Generating a Holistic View of Legal Hierarchies Using Context
In recent years, regulators have tightened their requirements for tackling money laundering and terrorist financing. Fraudsters often use offshore accounts and complex corporate structures to circumvent the law and mask their criminal activities. But to outpace bad actors organizations need to better understand the network surrounding suspicious business activity.
The challenge legal hierarchies pose for businesses
Identification of Ultimate Beneficiary Ownership (UBO) is a crucial element in several applications, including KYC and Credit Risk, as well as finding financial crime. There is no universal definition of UBO and exploring corporate structures in different ways can give varying results for various use cases. Being able to identify the UBO drives compliance to regulatory requirements, and better risk assessment of the business in question.
Defining a single view of complex, corporate structures
Defining a single, holistic, and comprehensive view of clients with complex structures can be a challenge. Banks often have multiple internal views of corporate hierarchies that are used alongside external data sources. So, how do you merge this data to create a unique view of a client legal hierarchy? And how do you identify the UBO in such structures?
The latter might be easy when you deal with sole traders, but how can organizations identify the person or group of persons that hold the power in complicated structures, such as complex companies. You might end up in a long chain of businesses and individuals where it’s easy to get lost in the search for the UBO.
To tackle this problem, you first need to have a comprehensive view of each of the businesses constituting the legal hierarchy. This can be achieved by leveraging innovative AI and Machine Learning (ML) technologies powered by entity resolution and network generation.
Entity Resolution allows you to bring information on businesses together into one single data point and generates a likelihood to determine which identities are a match and which are not. This is an essential step in building a single view of your data and connecting information from different sources about the businesses being analyzed.

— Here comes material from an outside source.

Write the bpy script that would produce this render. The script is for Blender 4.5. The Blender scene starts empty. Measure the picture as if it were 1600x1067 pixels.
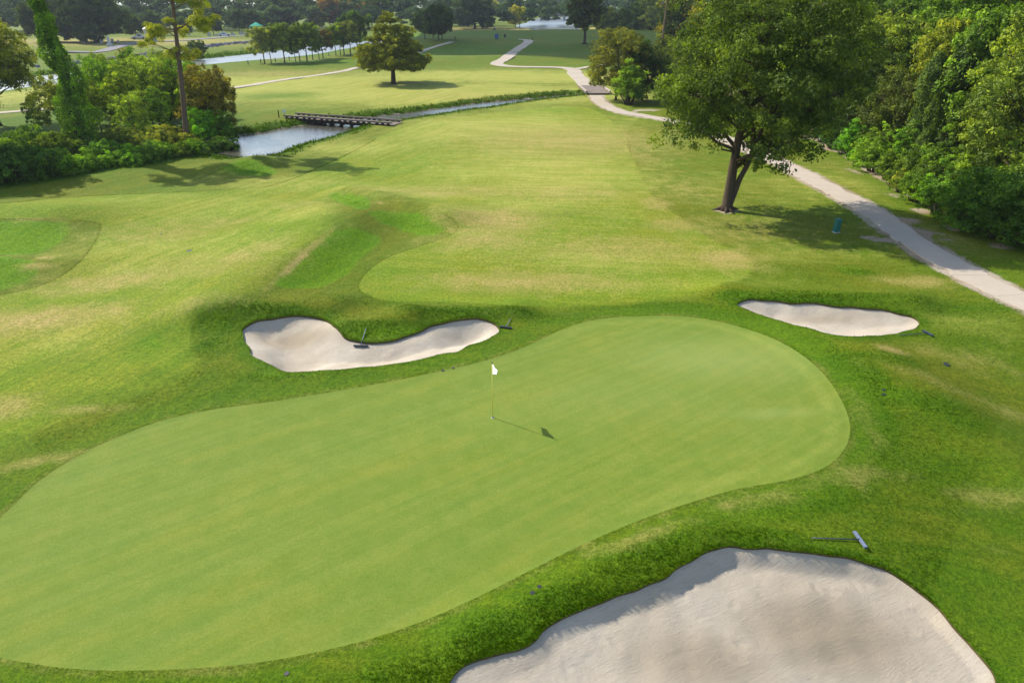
import bpy, math, random
import numpy as np
from mathutils import Vector
from mathutils.geometry import delaunay_2d_cdt

# ------------------------------------------------------------------ camera, sky, sun, exposure
scene = bpy.context.scene
CAM_H = 13.0
FOCAL = 1067.0                       # focal length in photo pixels (24 mm on a 36 mm wide frame, 1600 px)
PITCH = math.atan((533.5 - 5.0) / FOCAL)
cam_data = bpy.data.cameras.new("camera")
cam_data.sensor_width = 36.0
cam_data.lens = 36.0 * FOCAL / 1600.0
cam_data.clip_end = 9000.0
cam = bpy.data.objects.new("camera", cam_data)
scene.collection.objects.link(cam)
cam.location = (0, 0, CAM_H)
cam.rotation_euler = (math.pi / 2 - PITCH, 0, 0)
scene.camera = cam

SUN_EL = math.radians(40.5)
SUN_AZ = math.radians(-57.3)         # from +Y towards +X: the sun stands ahead and to the left
SUN_DIR = np.array([math.sin(SUN_AZ) * math.cos(SUN_EL), math.cos(SUN_AZ) * math.cos(SUN_EL), math.sin(SUN_EL)])
world = bpy.data.worlds.new("World")
scene.world = world
world.use_nodes = True
wn = world.node_tree.nodes
wbg = wn["Background"]
sky = wn.new("ShaderNodeTexSky")
sky.sky_type = 'NISHITA'
sky.sun_disc = False
sky.sun_elevation = SUN_EL
sky.sun_rotation = SUN_AZ
sky.dust_density = 1.2
sky.air_density = 1.0
sky.ozone_density = 1.0
world.node_tree.links.new(sky.outputs[0], wbg.inputs[0])
wbg.inputs[1].default_value = 0.14

sun_data = bpy.data.lights.new("sun", 'SUN')
sun_data.energy = 4.0
sun_data.angle = math.radians(0.5)
sun_data.color = (1.0, 0.93, 0.82)
sun = bpy.data.objects.new("sun", sun_data)
scene.collection.objects.link(sun)
sun.location = (-60, 60, 80)
sun.rotation_euler = Vector(tuple(SUN_DIR)).to_track_quat('Z', 'Y').to_euler()

scene.view_settings.view_transform = 'Standard'
scene.view_settings.look = 'None'
scene.view_settings.exposure = 0.88
scene.view_settings.gamma = 1.0
scene.view_settings.use_curve_mapping = False
scene.render.engine = 'CYCLES'
scene.cycles.use_denoising = True
scene.cycles.denoiser = 'OPENIMAGEDENOISE'
scene.cycles.denoising_input_passes = 'RGB_ALBEDO_NORMAL'
scene.cycles.denoising_prefilter = 'ACCURATE'
scene.cycles.max_bounces = 6
scene.cycles.diffuse_bounces = 3
scene.cycles.glossy_bounces = 3
scene.cycles.transmission_bounces = 3
scene.cycles.volume_bounces = 0
scene.cycles.caustics_reflective = False
scene.cycles.caustics_refractive = False

rng = np.random.default_rng(11)
random.seed(11)

# ------------------------------------------------------------------ small helpers
def S(x, a, b):
    t = np.clip((np.asarray(x, float) - a) / (b - a), 0, 1)
    return t * t * (3 - 2 * t)

def ray(px, py):
    px = np.asarray(px, float); py = np.asarray(py, float)
    x = (px - 800) / FOCAL; y = -(py - 533.5) / FOCAL
    c, s = math.cos(PITCH), math.sin(PITCH)
    return np.stack([x, c + y * s, -s + y * c], -1)

def flat(px, py, z=0.0):
    """where the sight line through a photo pixel meets the level z"""
    d = ray(px, py); t = (z - CAM_H) / d[..., 2]
    return d[..., :2] * t[..., None]

class Waves:
    """cheap smooth noise: a sum of random plane waves"""
    def __init__(s, seed, dim, n=10, scale=1.0):
        r = np.random.default_rng(seed)
        k = r.normal(size=(n, dim)); k /= np.linalg.norm(k, axis=1)[:, None]
        s.k = k * (r.uniform(0.6, 1.7, n) * scale)[:, None]; s.p = r.uniform(0, 6.28, n); s.n = n
    def __call__(s, P):
        return np.sin(P @ s.k.T + s.p).sum(1) / math.sqrt(s.n / 2)

def smooth_poly(pts, sub=4, closed=True):
    P = np.asarray(pts, float); n = len(P); out = []
    for i in range(n if closed else n - 1):
        if closed:
            p0, p1, p2, p3 = P[i - 1], P[i], P[(i + 1) % n], P[(i + 2) % n]
        else:
            p0, p1, p2, p3 = P[max(i - 1, 0)], P[i], P[i + 1], P[min(i + 2, n - 1)]
        for k in range(sub):
            t = k / sub
            out.append(0.5 * ((2 * p1) + (-p0 + p2) * t + (2 * p0 - 5 * p1 + 4 * p2 - p3) * t * t + (-p0 + 3 * p1 - 3 * p2 + p3) * t ** 3))
    if not closed: out.append(P[-1])
    return np.array(out)

def seg_d2(x, y, a, b):
    dx, dy = b[0] - a[0], b[1] - a[1]; L2 = dx * dx + dy * dy + 1e-12
    ex = x - a[0]; ey = y - a[1]
    t = np.minimum(np.maximum((ex * dx + ey * dy) * (1 / L2), 0), 1)
    ex -= t * dx; ey -= t * dy
    return ex * ex + ey * ey

def seg_dist(P, a, b): return np.sqrt(seg_d2(P[:, 0], P[:, 1], a, b))

def poly_sd(P, poly, margin=6.0):
    """signed distance to a closed polygon, negative inside (clamped outside its margin)"""
    P = np.asarray(P, float); poly = np.asarray(poly, float)
    lo = poly.min(0) - margin; hi = poly.max(0) + margin
    out = np.full(len(P), 30.0)
    near = np.nonzero(((P > lo) & (P < hi)).all(1))[0]
    if len(near) == 0: return out
    x = P[near, 0].copy(); y = P[near, 1].copy(); d = np.full(len(x), 1e9); ins = np.zeros(len(x), bool); n = len(poly)
    for i in range(n):
        a = poly[i]; b = poly[(i + 1) % n]
        np.minimum(d, seg_d2(x, y, a, b), out=d)
        if a[1] == b[1]: continue
        m = np.nonzero((y >= min(a[1], b[1])) & (y < max(a[1], b[1])))[0]
        if len(m):
            xi = (b[0] - a[0]) / (b[1] - a[1]) * (y[m] - a[1]) + a[0]
            ins[m] ^= x[m] < xi
    d = np.sqrt(d)
    out[near] = np.where(ins, -d, d)
    return out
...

Network generation connects business entities based on their ownership structure (among other factors). This also allows you to discover hidden links which can be challenging when looking at data in isolation.

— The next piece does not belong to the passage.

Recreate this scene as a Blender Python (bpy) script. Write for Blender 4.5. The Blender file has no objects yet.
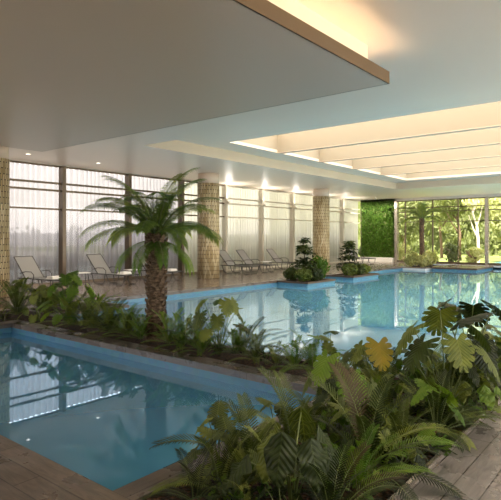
import bpy, math, random
from mathutils import Vector, Matrix, Euler
R = math.radians
rnd = random.Random(7)
scene = bpy.context.scene
col = scene.collection

# ------------------------------------------------------------------ camera
H = 1.75; F = 521.6; TH = R(38.94); CT, ST = math.cos(TH), math.sin(TH)
cam_d = bpy.data.cameras.new('camera'); cam = bpy.data.objects.new('camera', cam_d); col.objects.link(cam)
cam.location = (0, 0, H); cam.rotation_euler = (R(90), 0, TH - R(90))
cam_d.sensor_width = 36; cam_d.lens = F / 501 * 36; cam_d.shift_y = (237 - 250) / 501
cam_d.clip_start = .05; cam_d.clip_end = 500
scene.camera = cam

def at(u, v, z=0.0):
    """ground point seen at picture coordinate (used to measure the place)"""
    d = (H - z) * F / (v - 237); t = (u - 250.5) / F
    return (d * (CT + t * ST), d * (ST - t * CT))
def on_y(u, Y):
    t = (u - 250.5) / F; d = Y / (ST - t * CT); return d * (CT + t * ST)

# ------------------------------------------------------------------ helpers
class MB:
    def __init__(s): s.v = []; s.f = []; s.m = []; s.cur = 0; s.uv = {}
    def poly(s, pts, flip=False):
        n = len(s.v); s.v += [tuple(p) for p in pts]
        idx = list(range(n, n + len(pts)))
        s.f.append(idx[::-1] if flip else idx); s.m.append(s.cur)
    def face(s, idx): s.f.append(idx); s.m.append(s.cur)
    def box(s, x0, y0, z0, x1, y1, z1, M=None):
        n = len(s.v)
        P = [(x0,y0,z0),(x1,y0,z0),(x1,y1,z0),(x0,y1,z0),(x0,y0,z1),(x1,y0,z1),(x1,y1,z1),(x0,y1,z1)]
        if M: P = [tuple(M @ Vector(p)) for p in P]
        s.v += P
        for q in ((0,3,2,1),(4,5,6,7),(0,1,5,4),(1,2,6,5),(2,3,7,6),(3,0,4,7)): s.face([n+i for i in q])
    def tube(s, pts, r, seg=6, caps=True):
        pts = [Vector(p) for p in pts]; rings = []
        rr = r if isinstance(r, (list, tuple)) else [r] * len(pts)
        for i, p in enumerate(pts):
            t = (pts[min(i+1, len(pts)-1)] - pts[max(i-1, 0)]).normalized()
            a = Vector((0,0,1)) if abs(t.z) < .9 else Vector((1,0,0))
            x = t.cross(a).normalized(); y = t.cross(x).normalized()
            n = len(s.v)
            for k in range(seg):
                w = 2*math.pi*k/seg; s.v.append(tuple(p + (x*math.cos(w) + y*math.sin(w)) * rr[i]))
            rings.append(n)
        for a, b in zip(rings, rings[1:]):
            for k in range(seg): s.face([a+k, a+(k+1)%seg, b+(k+1)%seg, b+k])
        if caps: s.face([rings[0]+k for k in range(seg)][::-1]); s.face([rings[-1]+k for k in range(seg)])
    def lathe(s, prof, seg=24, cx=0, cy=0):
        rings = []
        for (r, z) in prof:
            n = len(s.v); rings.append(n)
            for k in range(seg):
                w = 2*math.pi*k/seg; s.v.append((cx + r*math.cos(w), cy + r*math.sin(w), z))
        for a, b in zip(rings, rings[1:]):
            for k in range(seg): s.face([a+k, a+(k+1)%seg, b+(k+1)%seg, b+k])
        s.face([rings[0]+k for k in range(seg)][::-1]); s.face([rings[-1]+k for k in range(seg)])
    def mesh(s, name, mats, smooth=False):
        me = bpy.data.meshes.new(name); me.from_pydata(s.v, [], s.f)
        for m in (mats if isinstance(mats, (list, tuple)) else [mats]): me.materials.append(m)
        me.polygons.foreach_set('material_index', s.m)
        if s.uv:
            ul = me.uv_layers.new(name='blade'); 
            for lp in me.loops: ul.data[lp.index].uv = s.uv.get(lp.vertex_index, (0, 0))
        if smooth: me.polygons.foreach_set('use_smooth', [True]*len(s.f))
        me.update(); return me
    def build(s, name, mats, parent=None, smooth=False, loc=None):
        return link(name, s.mesh(name, mats, smooth), parent, loc)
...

Once you have a clean view of a client’s network with resolved entities, the context offered by the network can enable advanced network analytics which can be used to extract new relationships and identify key entities in the network.
Applying network analytics to extract insights
Network analytics uses relationships represented in the network to uncover new insights. There are several network analytics algorithms, starting from simple heuristics to deep learning methods that can be used to extract information from a network.
In the context of a legal hierarchy, these algorithms can help to extract relevant structural properties, such as:
The number of businesses and individuals of different sizes in a legal hierarchy
Whether the legal hierarchy contains cycles (and hence risky ownership patterns)
Which nodes have most control over the network among other characteristics.
Cycle detection in practice
Cycles in corporate ownership can occur naturally in complex investment portfolios, or deliberately when efforts are being made to obscure the true ownership. While relatively rare, this pattern can cause naive algorithms to fail and return null results.
Cycle detection: One common method to detect cycles is to find ‘strongly connected components’, which imply that a cycle must exist somewhere in the network. This is very helpful in a legal hierarchy problem as shown below:
A owns B, B owns C, C owns A, Mr X owns C. In this case we can safely below assert that Mr X also has an element of jurisdiction over A and B.
Further investigation, including the use of machine learning, could identify Mr X to be the UBO or have some other more significant relationship to all businesses in the hierarchy.
How link imputation can reveal further risk
The UK has relatively high-quality ownership data, even of small businesses. But this is not the case globally. There are exceptions to this even in the UK such as Scottish LLPs. Bad actors are well aware of these weaknesses and have, in the past, made use of them.
The data generated through network analytics, along with the other classical (tabular) features, can be used to impute links by applying advanced Machine Learning algorithms. In a legal hierarchy domain you can add links in a corporate structure by imputing ownership and potentially finding new UBOs.
Representing data via networks starts with context
There are many techniques that can help organizations explore and extract useful insights from complex legal hierarchies. These include better risk assessment of businesses that are unusually complex compared to competitors. (For example a “young” SME (Small Medium Enterprise) that has multiple hierarchy layers or a mid-market sized company with many shell companies and links to low-tax jurisdictions).
The power of representing data via networks lies in the fact that even differing networks can have similar structural properties, which is why using graph analytical approaches yield big business value. To start, you just need the right context.